Although summer is beginning to wind down, Winnipeggers are still taking advantage of warm August weather, enjoying the great outdoors and taking in the smell of… trash.
Residents in a number of Winnipeg neighbourhoods have flagged what they call a growing problem of garbage strewn about local streets and back alleys, and say they’re frustrated by perceived inaction by city officials to fix the situation.
Roger Daignault told Global Winnipeg a back alley in the Flora and Selkirk Avenue area has been overwhelmed with trash — mostly coming from a single residence — for years without resolution.
“I think it’s horrendous,” said Daignault, who lives nearby. “It’s an eyesore, and definitely a hazard to our children around here.
“We know someone lives there and garbage is constantly being spilled out by whoever comes out of that place. It is a constant eyesore, and this has been going on for over two years and it’s fallen on deaf ears.”

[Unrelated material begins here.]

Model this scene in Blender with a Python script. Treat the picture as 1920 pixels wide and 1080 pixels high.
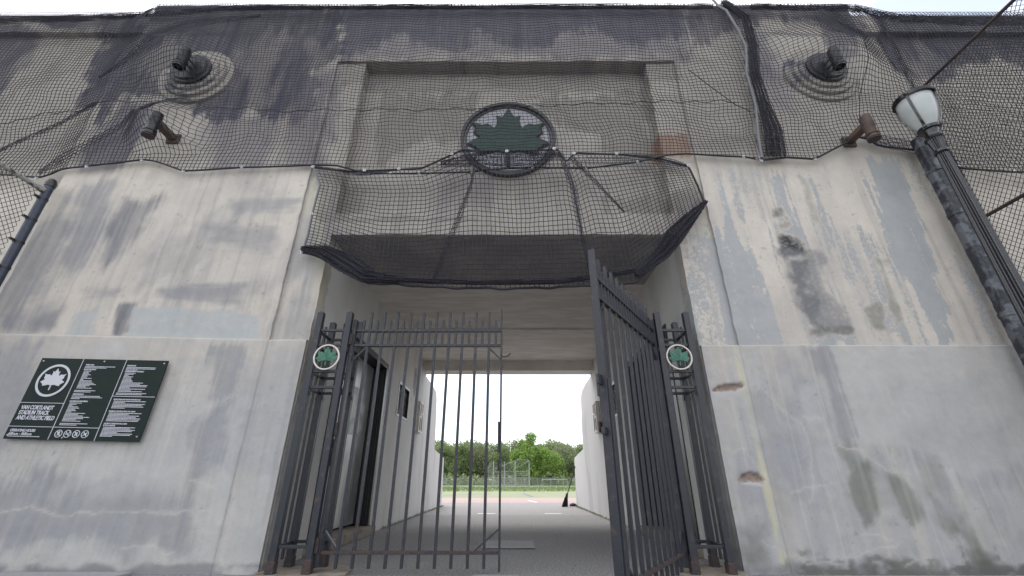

Daignault said repeated efforts to get the city to tackle the problem have been unsuccessful, with bylaw officers promising to have the garbage cleaned, with no follow-through.

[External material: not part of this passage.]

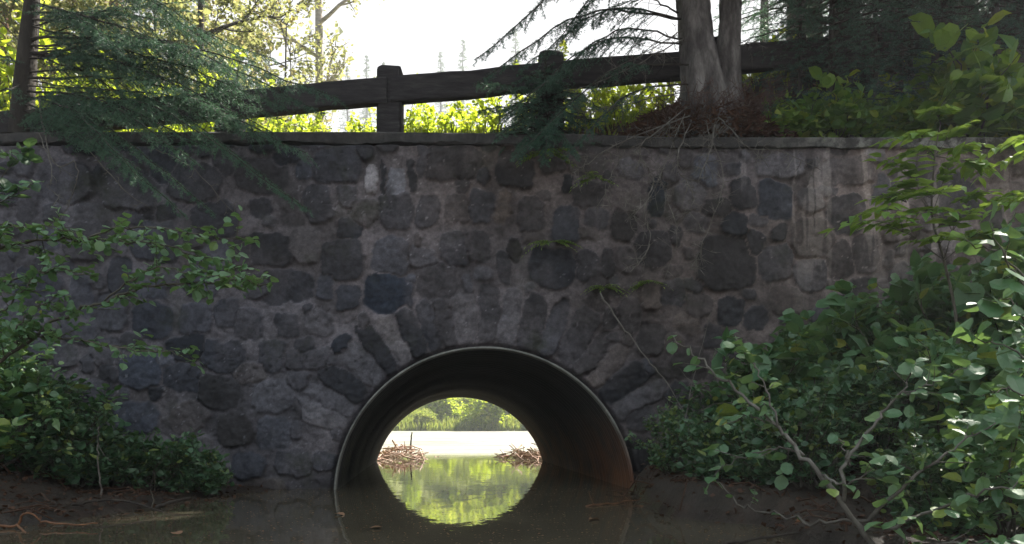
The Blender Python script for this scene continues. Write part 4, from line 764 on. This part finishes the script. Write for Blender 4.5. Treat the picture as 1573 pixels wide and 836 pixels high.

One neighbour, he said, has a toddler who can’t play in the area because of used needles mixed in with the trash.
“I’ve gone through every avenue I can. If worse comes to worse, a few of us are going to get some hazard suits and start cleaning up. That’s a last resort, and we don’t want to, but it’s a hazard. We don’t want to see children get hurt.”
Daignault said he lived in St. Boniface for four decades before moving to the North End, and the city’s response to complaints in each area has been radically different.
“When we had a little bit of garbage (in St. Boniface), it was gone in two to three days at the most, which was really awesome,” he said, “but as you see here, different area. North End is forgotten about.”
Area councillor Ross Eadie (Mynarski) told Global News the city has ordered the owners of the property to clean up the mess.
Winnipegger Clement Guimond, who lives near Main Street and Dufferin Avenue, says the garbage situation in the area is out of control.
“It’s all over … there’s nothing but garbage,” Guimond said. “It shouldn’t be happening…. It is every day.
“It’s all garbage, it’s all you see. It’s unreal what happens here. They just dump it. They just take their garbage and don’t do (anything) with it — they don’t even put it in garbage bins, they just leave it alone.
“It’s not right — not to me, anyway. These people have no respect.”
Guimond said the garbage on Main Street seems to get cleaned up in the evenings, but by the morning, new trash is already strewn about. He said he’d like to see more enforcement, potentially via Winnipeg police cadets patrolling the area.
Trash has been an ongoing concern for more than three decades for one Winnipeg group, which has been fighting an uphill battle to keep the Seine River garbage-free since 1990.
“Every year there’s a surprise as water levels fluctuate,” Ryan Palmquist of Save Our Seine told Global Winnipeg. “Maybe not so much a surprise as a disappointment.
“After 30 years, we have gotten a large amount of the historic trash that had taken a century to build up, but there’s always new garbage being found, every year. We are making progress, but it kind of goes to show that if the summer team didn’t operate for any given year, we would rapidly return to the situation that the Seine was in during the ’80s.”
Palmquist said when volunteers began cleaning out the Seine 30 years ago, they were pulling entire vehicles out of the river.
Even in 2023, members of the group have found oil drums, vehicle parts, industrial waste and more than 100 bags of garbage.
They’ve also removed more than 30 obstructions for paddlers, including 15 logjams this year.
Tom Ethans, executive director of Take Pride Winnipeg, says he has a simple message for Winnipeggers who litter: cut it out.
“Stop littering the streets of our city — make a difference. It doesn’t take much. If every person in Manitoba walked outside today and picked up one single piece of litter, that’s over a million pieces of litter off the ground.”
Ethans told Global Winnipeg that, in many cases, people see litter already accumulating in some areas, and as a result, think it’s OK to dump their trash as well.
“Everybody has to work together to make the city of Winnipeg clean and beautiful,” he said.
“It cannot just be four, five, six people. We have so many groups that go out to do litter cleanups in the spring and the summer. It’s fabulous to see them get together to do this work.”
Global News has reached out to the city about the garbage accumulating on the streets.
A city spokesperson said in an email that locations with heavy accumulations of loose garbage are first inspected by city staff to determine the best remedy for the situation, and that the work is scheduled for cleanup.